WRITTEN REQUEST
Exactly and only the lines from the one containing "0.6, 0.0, 0.25)" through the one containing "M['toe'] = plain('dark_toe_kick', lin(45, 42, 48), 0.5)" are to be repeated, both ends included.

════════════════

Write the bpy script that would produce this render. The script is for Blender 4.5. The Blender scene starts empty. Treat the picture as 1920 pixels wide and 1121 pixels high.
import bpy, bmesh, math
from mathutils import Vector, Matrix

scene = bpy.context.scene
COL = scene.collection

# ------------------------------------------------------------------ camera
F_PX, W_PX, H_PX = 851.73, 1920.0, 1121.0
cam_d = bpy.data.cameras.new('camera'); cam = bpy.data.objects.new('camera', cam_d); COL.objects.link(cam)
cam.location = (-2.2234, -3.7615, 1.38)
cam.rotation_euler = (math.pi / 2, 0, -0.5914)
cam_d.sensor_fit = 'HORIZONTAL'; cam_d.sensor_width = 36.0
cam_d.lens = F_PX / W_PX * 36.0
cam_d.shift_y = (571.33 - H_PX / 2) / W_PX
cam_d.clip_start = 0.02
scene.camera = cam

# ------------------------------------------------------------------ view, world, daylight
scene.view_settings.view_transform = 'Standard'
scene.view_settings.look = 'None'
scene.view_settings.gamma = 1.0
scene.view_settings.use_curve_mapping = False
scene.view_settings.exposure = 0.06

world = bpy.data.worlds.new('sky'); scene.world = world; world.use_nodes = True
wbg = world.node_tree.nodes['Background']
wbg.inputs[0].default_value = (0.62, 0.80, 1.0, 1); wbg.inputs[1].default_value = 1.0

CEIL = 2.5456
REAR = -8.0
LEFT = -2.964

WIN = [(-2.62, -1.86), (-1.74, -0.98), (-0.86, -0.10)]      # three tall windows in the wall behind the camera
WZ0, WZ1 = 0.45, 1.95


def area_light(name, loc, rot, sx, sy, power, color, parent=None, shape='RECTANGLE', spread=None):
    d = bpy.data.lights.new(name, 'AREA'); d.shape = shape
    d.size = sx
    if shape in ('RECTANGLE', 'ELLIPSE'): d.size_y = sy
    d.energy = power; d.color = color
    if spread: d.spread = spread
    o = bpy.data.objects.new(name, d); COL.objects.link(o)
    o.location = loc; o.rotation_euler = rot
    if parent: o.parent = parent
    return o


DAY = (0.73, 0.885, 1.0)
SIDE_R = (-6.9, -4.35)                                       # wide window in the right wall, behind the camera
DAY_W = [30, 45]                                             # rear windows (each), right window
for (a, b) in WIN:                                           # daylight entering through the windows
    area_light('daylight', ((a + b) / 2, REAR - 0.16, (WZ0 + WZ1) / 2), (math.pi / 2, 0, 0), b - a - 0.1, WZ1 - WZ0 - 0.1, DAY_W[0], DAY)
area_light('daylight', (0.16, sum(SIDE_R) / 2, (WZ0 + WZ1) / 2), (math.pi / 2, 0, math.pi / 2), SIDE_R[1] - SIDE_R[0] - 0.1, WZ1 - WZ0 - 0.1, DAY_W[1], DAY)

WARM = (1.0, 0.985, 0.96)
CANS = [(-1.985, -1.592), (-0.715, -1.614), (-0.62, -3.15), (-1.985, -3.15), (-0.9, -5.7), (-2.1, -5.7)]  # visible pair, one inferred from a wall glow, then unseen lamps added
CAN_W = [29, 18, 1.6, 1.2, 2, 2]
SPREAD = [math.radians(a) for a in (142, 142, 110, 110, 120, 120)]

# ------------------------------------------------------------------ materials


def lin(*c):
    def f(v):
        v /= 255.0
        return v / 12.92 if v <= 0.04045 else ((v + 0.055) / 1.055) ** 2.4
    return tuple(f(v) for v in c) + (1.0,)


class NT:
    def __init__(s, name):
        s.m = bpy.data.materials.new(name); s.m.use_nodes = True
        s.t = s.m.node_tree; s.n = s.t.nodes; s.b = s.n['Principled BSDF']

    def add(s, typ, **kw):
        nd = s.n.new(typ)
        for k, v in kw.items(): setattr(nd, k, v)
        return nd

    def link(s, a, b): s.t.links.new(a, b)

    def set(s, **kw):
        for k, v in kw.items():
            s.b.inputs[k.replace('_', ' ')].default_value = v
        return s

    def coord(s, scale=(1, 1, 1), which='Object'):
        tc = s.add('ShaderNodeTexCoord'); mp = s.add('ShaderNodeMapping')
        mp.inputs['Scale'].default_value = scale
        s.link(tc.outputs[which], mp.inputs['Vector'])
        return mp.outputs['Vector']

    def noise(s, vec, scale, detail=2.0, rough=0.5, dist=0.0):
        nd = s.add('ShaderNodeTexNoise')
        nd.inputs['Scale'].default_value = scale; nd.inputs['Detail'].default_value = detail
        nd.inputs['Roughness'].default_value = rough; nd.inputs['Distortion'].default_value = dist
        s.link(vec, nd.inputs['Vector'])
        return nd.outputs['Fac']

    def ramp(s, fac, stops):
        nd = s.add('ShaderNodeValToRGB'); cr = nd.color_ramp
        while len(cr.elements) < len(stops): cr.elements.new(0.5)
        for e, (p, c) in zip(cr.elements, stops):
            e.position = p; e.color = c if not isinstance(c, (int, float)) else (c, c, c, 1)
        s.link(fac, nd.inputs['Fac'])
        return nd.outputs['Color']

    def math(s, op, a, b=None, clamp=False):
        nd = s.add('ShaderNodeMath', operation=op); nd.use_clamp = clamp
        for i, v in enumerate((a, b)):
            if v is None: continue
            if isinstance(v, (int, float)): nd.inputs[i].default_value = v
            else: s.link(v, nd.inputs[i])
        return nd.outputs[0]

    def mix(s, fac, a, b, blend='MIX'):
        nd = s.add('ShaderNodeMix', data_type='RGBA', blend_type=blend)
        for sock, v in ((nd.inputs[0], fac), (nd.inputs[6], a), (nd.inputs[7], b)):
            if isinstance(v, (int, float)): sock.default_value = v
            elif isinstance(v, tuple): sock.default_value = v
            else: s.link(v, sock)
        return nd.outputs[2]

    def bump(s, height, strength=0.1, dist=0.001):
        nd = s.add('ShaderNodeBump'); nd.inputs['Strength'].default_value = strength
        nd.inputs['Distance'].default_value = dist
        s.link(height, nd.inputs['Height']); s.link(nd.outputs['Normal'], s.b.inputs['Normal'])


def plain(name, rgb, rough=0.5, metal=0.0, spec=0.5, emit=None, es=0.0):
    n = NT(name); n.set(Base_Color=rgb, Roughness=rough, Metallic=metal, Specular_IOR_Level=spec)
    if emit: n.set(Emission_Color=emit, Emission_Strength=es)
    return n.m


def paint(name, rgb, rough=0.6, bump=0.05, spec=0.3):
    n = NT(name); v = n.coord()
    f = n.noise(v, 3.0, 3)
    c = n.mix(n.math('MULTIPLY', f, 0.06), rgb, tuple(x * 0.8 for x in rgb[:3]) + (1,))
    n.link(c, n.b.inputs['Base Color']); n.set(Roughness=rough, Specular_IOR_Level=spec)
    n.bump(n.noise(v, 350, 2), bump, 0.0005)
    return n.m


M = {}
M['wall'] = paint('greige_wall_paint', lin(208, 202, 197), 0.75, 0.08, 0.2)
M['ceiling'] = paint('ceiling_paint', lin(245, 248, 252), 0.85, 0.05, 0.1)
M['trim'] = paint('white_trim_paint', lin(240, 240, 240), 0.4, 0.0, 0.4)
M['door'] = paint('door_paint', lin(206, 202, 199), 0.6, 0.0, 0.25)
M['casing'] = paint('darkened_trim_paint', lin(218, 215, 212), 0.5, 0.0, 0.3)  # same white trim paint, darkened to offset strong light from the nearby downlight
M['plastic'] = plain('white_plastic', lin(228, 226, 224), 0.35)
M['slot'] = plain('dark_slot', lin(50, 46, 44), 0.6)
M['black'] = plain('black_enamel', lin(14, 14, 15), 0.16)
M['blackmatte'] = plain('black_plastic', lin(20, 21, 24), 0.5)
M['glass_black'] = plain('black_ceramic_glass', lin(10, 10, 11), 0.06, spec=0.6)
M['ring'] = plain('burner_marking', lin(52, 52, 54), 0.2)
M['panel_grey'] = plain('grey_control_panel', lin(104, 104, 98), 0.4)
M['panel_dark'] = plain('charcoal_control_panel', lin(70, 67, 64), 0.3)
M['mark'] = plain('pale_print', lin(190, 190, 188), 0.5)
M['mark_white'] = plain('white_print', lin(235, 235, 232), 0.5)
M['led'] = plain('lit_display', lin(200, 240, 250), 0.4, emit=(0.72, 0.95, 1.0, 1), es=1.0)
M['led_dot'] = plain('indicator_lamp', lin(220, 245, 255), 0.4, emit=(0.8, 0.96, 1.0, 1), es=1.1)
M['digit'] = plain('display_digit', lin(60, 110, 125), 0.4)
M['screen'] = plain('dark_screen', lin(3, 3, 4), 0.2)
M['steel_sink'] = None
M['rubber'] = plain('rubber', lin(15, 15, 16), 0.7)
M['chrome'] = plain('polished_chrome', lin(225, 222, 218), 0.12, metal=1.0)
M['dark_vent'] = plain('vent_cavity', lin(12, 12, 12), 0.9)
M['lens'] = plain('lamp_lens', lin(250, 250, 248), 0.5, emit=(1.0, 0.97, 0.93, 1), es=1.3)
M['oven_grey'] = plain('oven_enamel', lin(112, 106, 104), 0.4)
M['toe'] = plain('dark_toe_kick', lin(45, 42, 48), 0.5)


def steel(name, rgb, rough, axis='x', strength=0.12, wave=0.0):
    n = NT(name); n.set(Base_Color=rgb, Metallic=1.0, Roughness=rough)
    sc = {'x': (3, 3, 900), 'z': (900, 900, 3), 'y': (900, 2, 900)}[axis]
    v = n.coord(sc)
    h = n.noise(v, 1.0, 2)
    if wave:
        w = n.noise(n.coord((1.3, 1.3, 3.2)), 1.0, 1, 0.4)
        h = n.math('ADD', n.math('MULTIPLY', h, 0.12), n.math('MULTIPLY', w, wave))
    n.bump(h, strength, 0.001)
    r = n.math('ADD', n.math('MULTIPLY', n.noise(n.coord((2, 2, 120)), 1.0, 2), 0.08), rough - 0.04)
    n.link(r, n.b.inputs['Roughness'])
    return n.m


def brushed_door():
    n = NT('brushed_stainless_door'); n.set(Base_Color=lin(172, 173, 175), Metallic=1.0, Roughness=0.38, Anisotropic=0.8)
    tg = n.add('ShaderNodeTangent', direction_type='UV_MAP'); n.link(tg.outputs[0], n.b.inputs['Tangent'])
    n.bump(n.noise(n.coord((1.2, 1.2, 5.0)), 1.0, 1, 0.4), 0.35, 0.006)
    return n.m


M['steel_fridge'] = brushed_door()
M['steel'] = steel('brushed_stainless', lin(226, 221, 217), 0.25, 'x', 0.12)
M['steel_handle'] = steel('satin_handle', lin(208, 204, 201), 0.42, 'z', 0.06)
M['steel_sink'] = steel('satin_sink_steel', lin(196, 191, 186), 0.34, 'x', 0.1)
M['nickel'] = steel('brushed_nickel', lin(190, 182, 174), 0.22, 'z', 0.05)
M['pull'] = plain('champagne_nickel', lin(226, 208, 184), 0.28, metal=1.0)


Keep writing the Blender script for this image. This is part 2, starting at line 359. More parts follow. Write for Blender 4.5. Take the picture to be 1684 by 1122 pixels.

════════════════

SOLVED PROBLEM
M['door'] = paint('door_paint', lin(206, 202, 199), 0.6, 0.0, 0.25)
M['casing'] = paint('darkened_trim_paint', lin(218, 215, 212), 0.5, 0.0, 0.3)  # same white trim paint, darkened to offset strong light from the nearby downlight
M['plastic'] = plain('white_plastic', lin(228, 226, 224), 0.35)
M['slot'] = plain('dark_slot', lin(50, 46, 44), 0.6)
M['black'] = plain('black_enamel', lin(14, 14, 15), 0.16)
M['blackmatte'] = plain('black_plastic', lin(20, 21, 24), 0.5)
M['glass_black'] = plain('black_ceramic_glass', lin(10, 10, 11), 0.06, spec=0.6)
M['ring'] = plain('burner_marking', lin(52, 52, 54), 0.2)
M['panel_grey'] = plain('grey_control_panel', lin(104, 104, 98), 0.4)
M['panel_dark'] = plain('charcoal_control_panel', lin(70, 67, 64), 0.3)
M['mark'] = plain('pale_print', lin(190, 190, 188), 0.5)
M['mark_white'] = plain('white_print', lin(235, 235, 232), 0.5)
M['led'] = plain('lit_display', lin(200, 240, 250), 0.4, emit=(0.72, 0.95, 1.0, 1), es=1.0)
M['led_dot'] = plain('indicator_lamp', lin(220, 245, 255), 0.4, emit=(0.8, 0.96, 1.0, 1), es=1.1)
M['digit'] = plain('display_digit', lin(60, 110, 125), 0.4)
M['screen'] = plain('dark_screen', lin(3, 3, 4), 0.2)
M['steel_sink'] = None
M['rubber'] = plain('rubber', lin(15, 15, 16), 0.7)
M['chrome'] = plain('polished_chrome', lin(225, 222, 218), 0.12, metal=1.0)
M['dark_vent'] = plain('vent_cavity', lin(12, 12, 12), 0.9)
M['lens'] = plain('lamp_lens', lin(250, 250, 248), 0.5, emit=(1.0, 0.97, 0.93, 1), es=1.3)
M['oven_grey'] = plain('oven_enamel', lin(112, 106, 104), 0.4)
M['toe'] = plain('dark_toe_kick', lin(45, 42, 48), 0.5)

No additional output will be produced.